- [GOAL] Drop every picture. Then return, exactly, the lines from the beginning of the listing below through the one containing "MB().box((x0 + 0.008, SX(CT)".
— start of DATA SECTION —
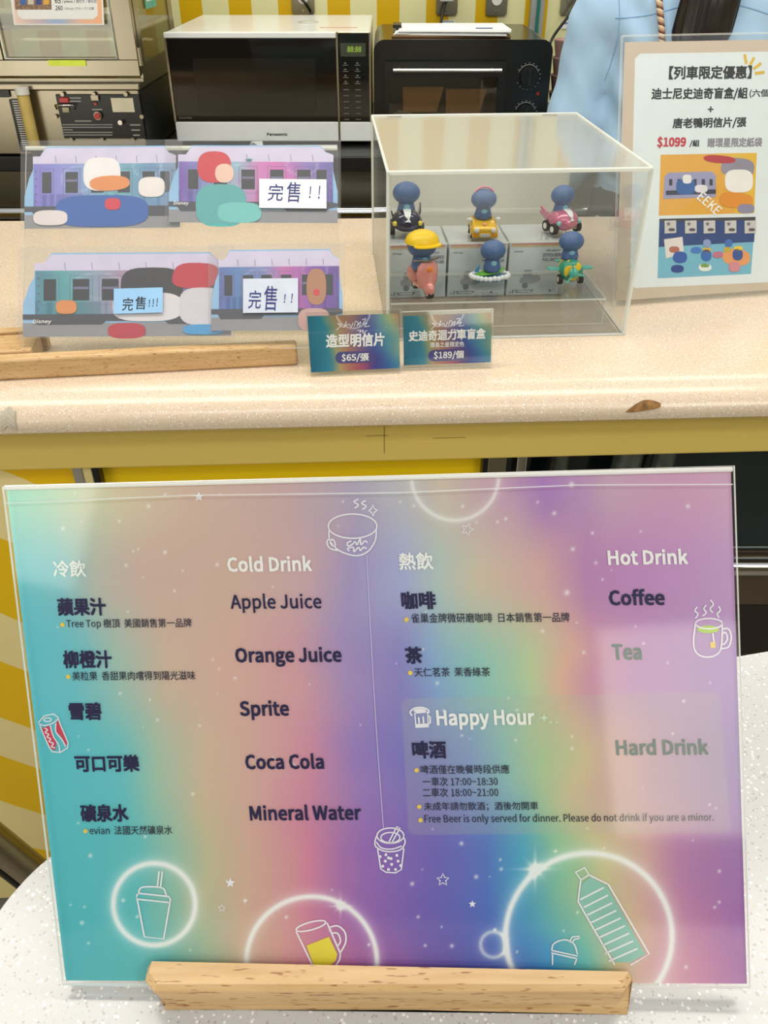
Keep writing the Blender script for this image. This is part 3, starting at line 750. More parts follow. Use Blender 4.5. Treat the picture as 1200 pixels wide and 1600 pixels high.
# the slot: the block is cut behind the sheet, so it is built as a front lip plus a back block
mb = MB()
def SX(z, x=0.0): return MS.b.y - (MS.n.x * (x - MS.b.x) + MS.n.z * (z - MS.b.z)) / MS.n.y     # where the sheet's plane runs
FL = lambda z, y0, xa, xb: ring(z, y0, SX(z, xa) - 0.0038, xa, xb, c, SX(z, xb) - 0.0038)
fr1 = [FL(CT + 0.0002, yb, x0 + 0.006, x1 - 0.001), FL(CT + za * .86, yb, x0, x1), FL(CT + za, yb + 0.0022, x0 + 0.0018, x1 - 0.0015)]
MB().loft(fr1, smooth=False).build('front_lip', BEECH, wb, 0.0006)
bk = [ring(CT + 0.0002, SX(CT) + 0.014, SX(CT) + 0.045, x0 + 0.006, x1 - 0.001, 0.002), ring(CT + za, SX(CT + za) + 0.014, SX(CT) + 0.045, x0, x1, 0.002)]
MB().loft(bk, smooth=False).build('back_block', BEECH, wb, 0.0006)
MB().box((x0 + 0.008, SX(CT) - 0.004, CT + 0.0002), (x1 - 0.003, SX(CT) + 0.014, CT + 0.003)).build('slot_floor', BEECH, wb)

# ================================================================== POSTCARD DISPLAY
PS = Sheet((-0.2204, 0.8516, 1.02), 0.0, radians(41.83), 0.0)
pq = PS.pts([(40, 229), (527, 226), (533, 541), (35, 556)])
pd = thing('postcard_display', 'clear acrylic sheet leaning back in a beech rail, holding train postcards', 'display', M=PS.M)
MB().quadslab([pq[3], pq[2], pq[1], pq[0]], -0.0028, -0.0002, 0, 1).build('acrylic_sheet', [ACR, EDGE], pd)
eb = PS.uv(40, 231); ec = PS.uv(527, 228)
MB().box((eb[0], eb[1] - 0.0012, -0.003), (ec[0], eb[1] + 0.0016, 0.001)).build('top_edge', EDGE, pd)


def train_card(label, name, px, grad, sky, flip, z, blocks, seed, brand=None):
    """a die-cut train carriage postcard in a film sleeve; px = (x0, y_top, x1, y_bottom, drop of the right end)"""
    x0, y0, x1, y1, dr = px; W = x1 - x0; H = y1 - y0
    t = tag(empty(name, M=PS.M @ Matrix.Translation((0, 0, z))), label, 'postcard', 'train postcards on the acrylic display')
    f = lambda a, b: PS.uv(x0 + a * W, y0 + b * H + dr * a)
    L = lambda P: [f(*p) for p in P]
    # card outline
    MB().poly(L([(0.0, 0.62), (0.03, 0.40), (0.055, 0.30), (0.055, 0.14), (0.10, 0.14), (0.14, 0.02), (0.90, 0.02), (0.93, 0.10), (0.97, 0.13), (0.975, 0.35), (1.0, 0.60), (1.0, 1.0), (0.0, 1.0)]), 0, 0.0004).build('card', mat('card_sky', '#8db9dc', 0.5), t)
    MB().poly(L([(0.0, 0.84), (1, 0.84), (1, 1), (0, 1)]), 0.0004, 0.0006).build('track_band', mat('card_ground', '#8c8c90', 0.5), t)
    MB().poly(L([(0.055, 0.23), (0.055, 0.14), (0.10, 0.14), (0.14, 0.04), (0.90, 0.04), (0.93, 0.11), (0.975, 0.14), (0.975, 0.23)]), 0.0004, 0.0007).build('carriage_roof', mat('card_roof', '#cfc6de', 0.5), t)
    q = L([(0.06, 0.23), (0.972, 0.23), (0.972, 0.74), (0.06, 0.74)])
    cols = np.array([hexa(g) for g in grad]); xs = np.linspace(0, 1, len(grad))
    def fn(u, v):
        uu = u + (vnoise(u * 5, v * 2, 1, seed) - .5) * .10
        c = np.stack([np.interp(uu, xs, cols[:, i]) for i in range(3)], -1); g = np.zeros_like(u)
        for cx, cy, r in ((.33, .35, .13), (.80, .1, .10)):
            d = np.abs(np.hypot((u - cx), (v - cy) * .45) - r); g += .25 * np.exp(-(d / .008) ** 2)
        return c + (1 - c) * g[..., None] - 0.10 * (v > .62)[..., None] * (vnoise(u, v * 0, 40, 3) > .5)[..., None] * (v > .72)[..., None]
    colour_grid('carriage_side', q, 60, 24, fn, 0.0008, print_mat('card_print', 0.4), t)
    mb = MB()
    wins = [(.10, .17), (.27, .35), (.44, .52), (.61, .69), (.76, .83), (.87, .94)]
    wins = [(.115, .175), (.265, .345), (.43, .51), (.60, .68), (.76, .84), (.875, .935)] if not flip else [(.10, .16), (.24, .32), (.38, .46), (.53, .61), (.69, .77), (.86, .925)]
    for i, (a, b) in enumerate(wins):
        mb.poly(L([(a, .33), (b, .33), (b, .58), (a, .58)]), 0.0009, 0.0010, 0)
        if 0 < i < 5: mb.poly(L([(a + .004, .42), (b - .004, .42), (b - .004, .45), (a + .004, .45)]), 0.0010, 0.0011, 1)
        mb.ribbon(L([(a - .014, .29), (b + .014, .29), (b + .014, .63), (a - .014, .63)]), 0.0006, 0.00095, 1, True)
    mb.build('carriage_window', [mat('card_window', '#22252c', 0.4), mat('card_line', '#6f6a8c', 0.5)], t)
    MB().poly(L([(0.0, 0.74), (0.06, .74), (0.965, 0.74), (1.0, .76), (1.0, .80), (0.95, 0.82), (.93, .86), (.70, .86), (.68, .82), (.40, .82), (.38, .86), (0.07, 0.86), (.05, .80), (0.0, 0.80)]), 0.0008, 0.0010).build('underframe', mat('card_underframe', '#3c3c46', 0.5), t)
    mb = MB()
    for k in range(6): mb.ribbon(L([(.2 + .13 * k, .135), (.205 + .13 * k, .22)]), 0.0005, 0.00085)
    for k in range(5):
        for a in (.075, .958): mb.poly(L(arc(a, .32 + .09 * k, .006, .012, 0, 360, 8)[:-1]), 0.0009, 0.00095)
    mb.build('rivets', mat('card_line2', '#5c5680', 0.5), t, kind='stuff')
    for kb, (nm, P, c) in enumerate(blocks):
        mb = MB(); mb.poly(L(P), 0.0011, 0.00122 + kb * .00012); mb.build(nm, mat('print_' + c, c, 0.45, 0, 0.03), t)
    if brand:
        a, b = brand; O = f(a, b); A = f(a + .09, b); B = f(a, b - .055)
        text_on(t, 'Disney', O, (A[0] - O[0], A[1] - O[1]), (B[0] - O[0], B[1] - O[1]), INKW, 0.01, 0.2, 0.0022)
    # film sleeve
    q = L([(-.02, 1.03), (1.02, 1.03), (1.02, -.04), (-.02, -.04)])
    MB().quadslab(q, 0.0025, 0.0026, 0, 0).build('film_sleeve', FILM, t)
    return t


def blob(cx, cy, rx, ry, rot=0.0, k=2.6, n=24):
    out = []
    for i in range(n):
        a = 2 * pi * i / n; ca, sa = cos(a), sin(a); x = rx * math.copysign(abs(ca) ** (2 / k), ca); y = ry * math.copysign(abs(sa) ** (2 / k), sa)
        out.append((cx + x * cos(rot) - y * sin(rot), cy + x * sin(rot) + y * cos(rot)))
    return out


train_card('postcard of a violet-to-teal train behind plain blue and orange shapes, upper left', 'train_postcard', (40, 229, 282, 359, -2),
           ['#7f78c6', '#8a8ed0', '#7fa9c4', '#6fb0b8', '#6a8fb4', '#7f9fc0'], '#8db9dc', False, 0.0026,
           [('colour_patch', blob(.50, .80, .30, .19, 0, 3.2), '#1f5aa8'), ('colour_patch', blob(.50, .36, .12, .20, 0, 3), '#e8e4e2'),
            ('colour_patch', blob(.55, .47, .13, .09, -.1, 2.4), '#de8a44'), ('colour_patch', blob(.82, .52, .085, .12, 0, 3), '#e6dfda'),
            ('colour_patch', blob(.57, .72, .05, .07, 0, 3), '#cf2340'), ('colour_patch', blob(.17, .88, .11, .09, 0, 3), '#ddd3d2')], 3)
train_card('postcard of a purple, teal and pink train with red and turquoise shapes, upper right', 'train_postcard', (266, 229, 528, 351, 1),
           ['#7a4aa8', '#7d86bf', '#8fb5c4', '#c783b8', '#d070b4', '#8c78b8', '#6b62aa'], '#8db9dc', False, 0.0057,
           [('colour_patch', blob(.27, .30, .10, .20, 0, 2.6), '#c8232f'), ('colour_patch', blob(.33, .38, .055, .12, 0, 2.4), '#e8c2ae'),
            ('colour_patch', blob(.31, .79, .15, .27, 0, 3), '#4fa7a6'), ('colour_patch', blob(.42, .88, .13, .13, 0, 3), '#6cc0bb'),
            ('colour_patch', star5(.475, .21, .022, .5), '#2c8a86')], 4, brand=(.03, .80))
train_card('postcard of a teal-to-grey train with plain black, white and red patches, lower left', 'train_postcard', (38, 395, 362, 528, -2),
           ['#4f8a9c', '#5ba3a8', '#8d9ab0', '#b08aa4', '#9a86ae', '#7468a6', '#6a5a9e'], '#8db9dc', True, 0.0032,
           [('colour_patch', blob(.62, .46, .15, .26, 0, 3.4), '#26242a'), ('colour_patch', blob(.60, .66, .17, .17, 0, 3), '#dcd6d8'),
            ('colour_patch', blob(.83, .30, .11, .15, .1, 3), '#bb2236'), ('colour_patch', blob(.86, .66, .11, .22, 0, 3), '#cfcbd2'),
            ('colour_patch', blob(.50, .94, .09, .09, 0, 3), '#b62238'), ('colour_patch', blob(.87, .93, .10, .06, 0, 3), '#3f97cc'),
            ('colour_patch', blob(.21, .66, .05, .08, 0, 3), '#d98a44')], 5, brand=(.05, .86))
train_card('postcard of a blue and magenta train with a brown patch, lower right', 'train_postcard', (332, 392, 536, 520, -2),
           ['#5f6cb0', '#5d84b8', '#7c86b8', '#c070b0', '#b060ac', '#7a50a4', '#6a4a9c'], '#8db9dc', True, 0.0060,
           [('colour_patch', blob(.80, .48, .075, .22, 0, 2.6), '#b07a54'), ('colour_patch', blob(.78, .88, .12, .14, 0, 3), '#c89c94'),
            ('colour_patch', blob(.80, .55, .025, .04, 0, 2), '#cf2a3c')], 6)


def note(px, body, m, ink, label, z, ta):
    x0, y0, x1, y1, dr = px
    t = tag(empty('sold_out_note', M=PS.M @ Matrix.Translation((0, 0, z))), label, 'note', 'handwritten sold-out notes')
    q = PS.pts([(x0, y1), (x1, y1 + dr), (x1, y0 + dr), (x0, y0)]); MB().quadslab(q, 0, 0.0003, 0, 0).build('paper_slip', m, t)
    for k, (b, xx, yy, wd, ht) in enumerate(ta):
        PS.text(t, b, xx, yy, wd, ht, ink, slope=-.02, bold=0.004, shear=0.12, z=0.0005)
    return t


note((407, 286, 511, 331, 1), '', PAPER, INKP, 'white handwritten sold-out note on the upper right train postcard', 0.0090,
     [('完', 420, 320, 24, 26), ('售', 450, 322, 21, 31), ('!', 484, 316, 3.5, 18), ('!', 498, 317, 3.5, 20)])
note((181, 455, 257, 494, -2), '', mat('pale_blue_note', '#8fbbe0', 0.6), INKB, 'pale blue handwritten sold-out note on the lower left postcard', 0.0070,
     [('完', 194, 489, 17, 20), ('售', 215, 487, 16, 20), ('!', 235, 483, 2.4, 11), ('!', 241, 483, 2.4, 12), ('!', 247, 482, 2.4, 12)])
note((382, 441, 467, 494, -1), '', mat('greyish_note', '#c3cad8', 0.6), INKP, 'grey-white handwritten sold-out note on the lower right postcard', 0.0095,
     [('完', 390, 487, 20, 28), ('售', 415, 490, 20, 38), ('!', 445, 478, 3, 13), ('!', 456, 478, 3, 14)])

# beech rail with a long slot
rs = thing('postcard_rail', 'long beech rail with slot holding the postcard sheet, left on counter', 'stand')
f0 = onz(-30, 597, CT); f1 = onz(466, 571, CT); yr = math.atan2(f1.y - f0.y, f1.x - f0.x); u = Vector((cos(yr), sin(yr), 0)); n_ = Vector((-sin(yr), cos(yr), 0))
rs.location = f1; rs.rotation_euler = (0, 0, yr); Lr = 0.62
hz = 0.024
MB().box((-Lr, 0, 0), (0.0, 0.018, hz)).build('front_bar', BEECH, rs, 0.0035, 3)
bl = onz(20, 512, CT + hz); dyb = (bl - f1).dot(n_)
MB().box((-Lr, 0.026, 0), (-0.29, dyb - 0.016, hz * .94)).build('slot_bar', BEECH, rs, 0.002)
MB().box((-Lr, dyb - 0.014, 0), (-0.285, dyb, hz * 1.05)).build('back_bar', BEECH, rs, 0.002)
MB().box((-Lr, 0.017, 0), (-0.01, 0.027, 0.004)).build('slot_floor', BEECH, rs)

# ================================================================== PRICE TAGS
rowsT = [(0, [(0, '#1f7286'), (.14, '#287f95'), (.22, '#6f8f7c'), (.34, '#a9825e'), (.5, '#94706c'), (.66, '#5a5a92'), (.8, '#6f9aa0'), (.9, '#a6b07a'), (1, '#b8876c')]),
         (.5, [(0, '#1a7088'), (.18, '#2b8094'), (.28, '#a3a070'), (.40, '#ad7d68'), (.58, '#6b5f90'), (.72, '#3f5c9c'), (.86, '#4e8fa0'), (1, '#8aa488')]),
         (1, [(0, '#156a86'), (.22, '#3b88a0'), (.32, '#b89c70'), (.46, '#b06c62'), (.60, '#a04a6e'), (.72, '#43408c'), (.86, '#2f5fa0'), (1, '#3a8aa0')])]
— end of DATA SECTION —
- [EXERCISE SOLUTION]
Keep writing the Blender script for this image. This is part 3, starting at line 750. More parts follow. Use Blender 4.5. Treat the picture as 1200 pixels wide and 1600 pixels high.
# the slot: the block is cut behind the sheet, so it is built as a front lip plus a back block
mb = MB()
def SX(z, x=0.0): return MS.b.y - (MS.n.x * (x - MS.b.x) + MS.n.z * (z - MS.b.z)) / MS.n.y     # where the sheet's plane runs
FL = lambda z, y0, xa, xb: ring(z, y0, SX(z, xa) - 0.0038, xa, xb, c, SX(z, xb) - 0.0038)
fr1 = [FL(CT + 0.0002, yb, x0 + 0.006, x1 - 0.001), FL(CT + za * .86, yb, x0, x1), FL(CT + za, yb + 0.0022, x0 + 0.0018, x1 - 0.0015)]
MB().loft(fr1, smooth=False).build('front_lip', BEECH, wb, 0.0006)
bk = [ring(CT + 0.0002, SX(CT) + 0.014, SX(CT) + 0.045, x0 + 0.006, x1 - 0.001, 0.002), ring(CT + za, SX(CT + za) + 0.014, SX(CT) + 0.045, x0, x1, 0.002)]
MB().loft(bk, smooth=False).build('back_block', BEECH, wb, 0.0006)
MB().box((x0 + 0.008, SX(CT) - 0.004, CT + 0.0002), (x1 - 0.003, SX(CT) + 0.014, CT + 0.003)).build('slot_floor', BEECH, wb)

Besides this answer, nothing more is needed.